● **RECORDED INFORMATION**
^^^^^^^^

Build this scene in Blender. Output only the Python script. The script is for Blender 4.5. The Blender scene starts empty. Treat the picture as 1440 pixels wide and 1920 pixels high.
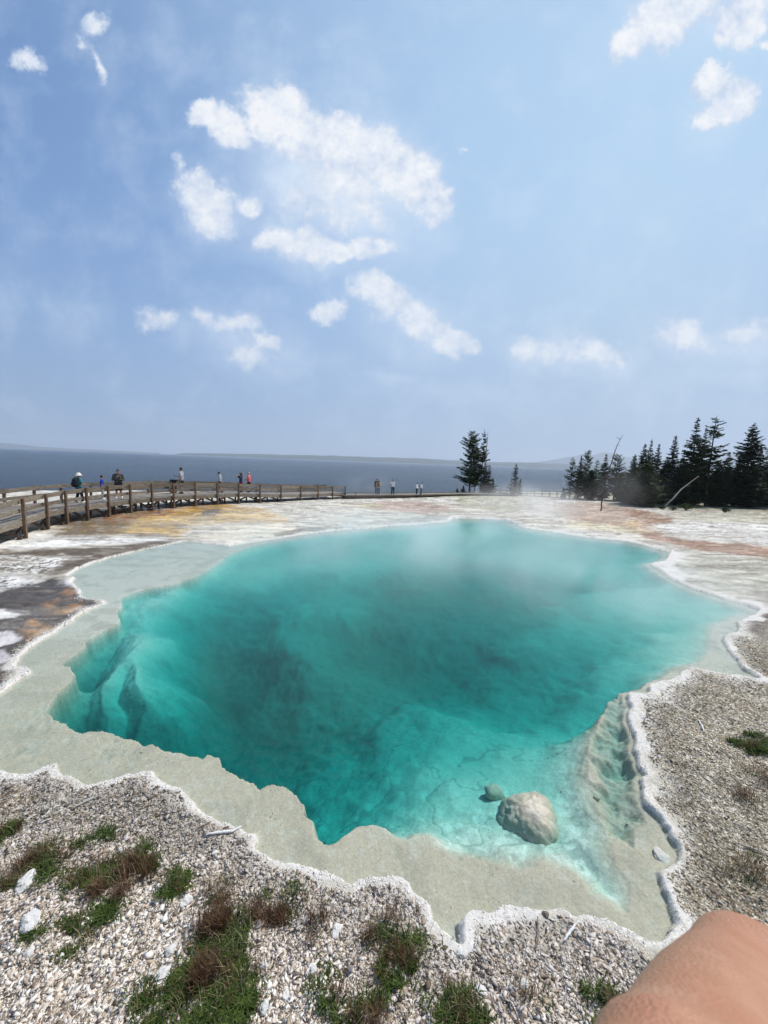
import bpy, bmesh, math, random, time
import numpy as np
from mathutils import Vector, Matrix, Euler
T0 = time.time()
sc = bpy.context.scene
COL = sc.collection
R = math.radians
random.seed(7)
rng = np.random.default_rng(11)

# ------------------------------------------------------------------ camera geometry
H = 3.4
FPX = 721.0
PITCH = math.atan(94.0 / FPX)
ROLL = math.atan(0.036)
_f = Vector((0, math.cos(PITCH), -math.sin(PITCH)))
_u0 = Vector((0, math.sin(PITCH), math.cos(PITCH)))
_r0 = Vector((1, 0, 0))
_r = _r0 * math.cos(ROLL) + _u0 * math.sin(ROLL)
_u = -_r0 * math.sin(ROLL) + _u0 * math.cos(ROLL)
CAM = Vector((0, 0, H))

def D(px, py):
    return _f * FPX + _r * (px - 720.0) + _u * (960.0 - py)

def P(px, py, z=0.0):
    d = D(px, py)
    t = (z - H) / d.z
    return CAM + d * t

def land_z0(y):
    t = min(max((y - 25.0) / 17.0, 0), 1)
    return -0.5 * t * t * (3 - 2 * t)

def G(px, py):
    """ground point seen at that place, following the gentle fall towards the lake"""
    z = 0.0
    for _ in range(12):
        p = P(px, py, z)
        z = land_z0(p.y)
    return P(px, py, z)

def z_at(p, px, py):
    """height of a point standing above p that is seen at row py"""
    d = D(px, py)
    return H + d.z * (p.y / d.y)

# ------------------------------------------------------------------ helpers
def tag(o, label=None, cat=None, group=None, kind=None):
    if label: o['label'] = label
    if cat: o['category'] = cat
    if group: o['group'] = group
    if kind: o['kind'] = kind
    return o

def empty(name, loc, rz=0.0, label=None, cat=None, group=None):
    o = bpy.data.objects.new(name, None)
    COL.objects.link(o)
    o.location = loc
    o.rotation_euler = (0, 0, rz)
    o.empty_display_size = 0.2
    return tag(o, label, cat, group)

def link_mesh(name, me, mats, parent=None, smooth=False):
    o = bpy.data.objects.new(name, me)
    COL.objects.link(o)
    if mats is not None:
        for m in (mats if isinstance(mats, (list, tuple)) else [mats]):
            me.materials.append(m)
    if smooth and len(me.polygons):
        me.polygons.foreach_set('use_smooth', [True] * len(me.polygons))
    if parent is not None:
        o.parent = parent
    return o

def np_mesh(name, verts, faces, nper):
    """verts (N,3), faces (M,nper)"""
    me = bpy.data.meshes.new(name)
    v = np.ascontiguousarray(verts, dtype=np.float32)
    f = np.ascontiguousarray(faces, dtype=np.int32)
    me.vertices.add(len(v)); me.vertices.foreach_set('co', v.ravel())
    me.loops.add(f.size); me.loops.foreach_set('vertex_index', f.ravel())
    me.polygons.add(len(f))
    me.polygons.foreach_set('loop_start', np.arange(0, f.size, nper, dtype=np.int32))
    me.update(calc_edges=True)
    return me

def set_attr(me, name, arr, typ='FLOAT'):
    a = me.attributes.new(name, typ, 'POINT')
    if typ == 'FLOAT':
        a.data.foreach_set('value', np.ascontiguousarray(arr, dtype=np.float32).ravel())
    else:
        c = np.ones((len(arr), 4), dtype=np.float32); c[:, :3] = arr
        a.data.foreach_set('color', c.ravel())

class MB:
    """collects simple shapes into one mesh"""
    def __init__(s): s.v = []; s.f = []; s.n = 0; s.mi = []; s.cur = 0
    def add(s, vs, fs):
        s.v.extend([tuple(p) for p in vs]); s.f.extend([tuple(i + s.n for i in q) for q in fs])
        s.mi.extend([s.cur] * len(fs)); s.n += len(vs)
    def bar(s, a, b, w, h, up=Vector((0, 0, 1)), jit=0.0):
        a = Vector(a); b = Vector(b); d = (b - a).normalized()
        side = d.cross(up)
        if side.length < 1e-4: side = Vector((1, 0, 0))
        side.normalize(); u = side.cross(d).normalized()
        c = min(w, h) * 0.12
        prof = [(-w/2+c, -h/2), (w/2-c, -h/2), (w/2, -h/2+c), (w/2, h/2-c), (w/2-c, h/2), (-w/2+c, h/2), (-w/2, h/2-c), (-w/2, -h/2+c)]
        vs = []
        for q in (a, b):
            for x, y in prof:
                vs.append(q + side * (x + random.uniform(-jit, jit)) + u * (y + random.uniform(-jit, jit)))
        fs = [(i, (i+1) % 8, 8 + (i+1) % 8, 8 + i) for i in range(8)]
        fs += [tuple(range(7, -1, -1)), tuple(range(8, 16))]
        s.add(vs, fs)
    def tube(s, pts, rad, n=8, cap=True, flat=None):
        pts = [Vector(p) for p in pts]
        if not isinstance(rad, (list, tuple)): rad = [rad] * len(pts)
        rings = []
        prev = None
        P2 = list(pts); R2 = list(rad)
        if cap:
            d0 = (pts[0] - pts[1]).normalized(); d1 = (pts[-1] - pts[-2]).normalized()
            P2 = [pts[0] + d0 * rad[0] * .9, pts[0] + d0 * rad[0] * .55] + P2 + [pts[-1] + d1 * rad[-1] * .55, pts[-1] + d1 * rad[-1] * .9]
            R2 = [rad[0] * .35, rad[0] * .8] + R2 + [rad[-1] * .8, rad[-1] * .35]
        vs = []; m = len(P2)
        for i, p in enumerate(P2):
            d = (P2[min(i+1, m-1)] - P2[max(i-1, 0)])
            if d.length < 1e-9: d = Vector((0, 0, 1))
            d.normalize()
            if prev is None:
                a = d.cross(Vector((0.13, 0.31, 0.94)))
                if a.length < .05: a = d.cross(Vector((1, 0, 0)))
            else:
                a = prev - d * prev.dot(d)
            a.normalize(); prev = a; b = d.cross(a)
            for k in range(n):
                t = 2 * math.pi * k / n
                vs.append(p + (a * math.cos(t) + b * math.sin(t)) * R2[i])
        fs = []
        for i in range(m - 1):
            for k in range(n):
                fs.append((i*n + k, i*n + (k+1) % n, (i+1)*n + (k+1) % n, (i+1)*n + k))
        fs.append(tuple(range(n-1, -1, -1))); fs.append(tuple((m-1)*n + k for k in range(n)))
        s.add(vs, fs)
    def ball(s, c, r, nu=12, nv=8, rot=None):
        c = Vector(c)
        if not isinstance(r, (list, tuple)): r = (r, r, r)
        vs = [Vector((0, 0, r[2]))]
        for i in range(1, nv):
            th = math.pi * i / nv
            for k in range(nu):
                ph = 2 * math.pi * k / nu
                vs.append(Vector((r[0]*math.sin(th)*math.cos(ph), r[1]*math.sin(th)*math.sin(ph), r[2]*math.cos(th))))
        vs.append(Vector((0, 0, -r[2])))
        if rot: vs = [rot @ p for p in vs]
        vs = [p + c for p in vs]
        fs = [(0, 1+k, 1+(k+1) % nu) for k in range(nu)]
        for i in range(nv-2):
            for k in range(nu):
                a = 1+i*nu
                fs.append((a+k, a+nu+k, a+nu+(k+1) % nu, a+(k+1) % nu))
        a = 1+(nv-2)*nu; e = len(vs)-1
        fs += [(a+(k+1) % nu, a+k, e) for k in range(nu)]
        s.add(vs, fs)
    def mesh(s, name):
        me = bpy.data.meshes.new(name)
        me.from_pydata(s.v, [], s.f)
        me.polygons.foreach_set('material_index', s.mi)
        me.update()
        return me
    def build(s, name, mats, parent=None, smooth=False):
        return link_mesh(name, s.mesh(name), mats, parent, smooth)

def remeshed(mb, voxel, smooth_iter=4):
    me = mb.mesh('tmp')
    o = bpy.data.objects.new('tmp', me); COL.objects.link(o)
    m = o.modifiers.new('r', 'REMESH'); m.mode = 'VOXEL'; m.voxel_size = voxel; m.use_smooth_shade = True
    if smooth_iter:
        m2 = o.modifiers.new('s', 'SMOOTH'); m2.iterations = smooth_iter; m2.factor = .5
    dg = bpy.context.evaluated_depsgraph_get()
    out = bpy.data.meshes.new_from_object(o.evaluated_get(dg))
    bpy.data.objects.remove(o); bpy.data.meshes.remove(me)
    return out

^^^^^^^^

Pictures are excluded: retype only the lines from the beginning of the listing above through the line with "return _f *", both included.

Build this scene in Blender. Output only the Python script. The script is for Blender 4.5. The Blender scene starts empty. Treat the picture as 1440 pixels wide and 1920 pixels high.
import bpy, bmesh, math, random, time
import numpy as np
from mathutils import Vector, Matrix, Euler
T0 = time.time()
sc = bpy.context.scene
COL = sc.collection
R = math.radians
random.seed(7)
rng = np.random.default_rng(11)

# ------------------------------------------------------------------ camera geometry
H = 3.4
FPX = 721.0
PITCH = math.atan(94.0 / FPX)
ROLL = math.atan(0.036)
_f = Vector((0, math.cos(PITCH), -math.sin(PITCH)))
_u0 = Vector((0, math.sin(PITCH), math.cos(PITCH)))
_r0 = Vector((1, 0, 0))
_r = _r0 * math.cos(ROLL) + _u0 * math.sin(ROLL)
_u = -_r0 * math.sin(ROLL) + _u0 * math.cos(ROLL)
CAM = Vector((0, 0, H))

def D(px, py):
    return _f * FPX + _r * (px - 720.0) + _u * (960.0 - py)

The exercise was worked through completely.